So how to tell what's a robocall if you’re fighting them? According to Volzke, it's not that hard. He gives an example of a single number generating as many as 5,000 calls in a few minutes as an indicator. Even a teenager in the house can't make that many calls. Unfortunately, as quickly as the technology appears to fight those calls, the people that produce them change tactics in much the same way as the tactics of malware distribution change.

And that's the problem with fighting robocalls. There is no obvious way to reliably block robocalls, especially given the ability of the callers to spoof any number and name they wish. Quilici said that the single most common number and name that shows up in calling logs as a robocall is from CapitalOne Bank, but as you might guess, it's not the bank that’s calling.

Adding to the problem, carriers (or robocall blockers for that matter) don't want to be in the position of blocking legitimate calls as they fight those that aren't. You can only imagine the problem if a call from someone's child in trouble got blocked by a wayward robocall blocker and that's what everyone is trying to avoid.

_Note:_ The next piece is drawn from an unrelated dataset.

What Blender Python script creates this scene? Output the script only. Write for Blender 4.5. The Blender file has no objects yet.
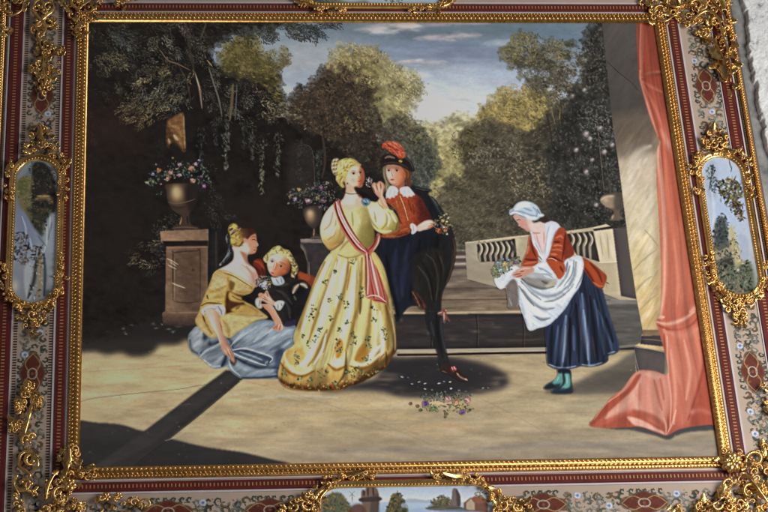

In one sense, the problem with robocalls is a lot like the problem with malware, but with robocalls the target is a voice telephone line that's not easily secured.

When telephones were originally developed, the idea was that you could call anyone, anywhere in the world. The problem now is that Robocalls can ring up thousands of people anywhere in just a few minutes. Fixing the threat of robocalls is dramatically more complex because of that.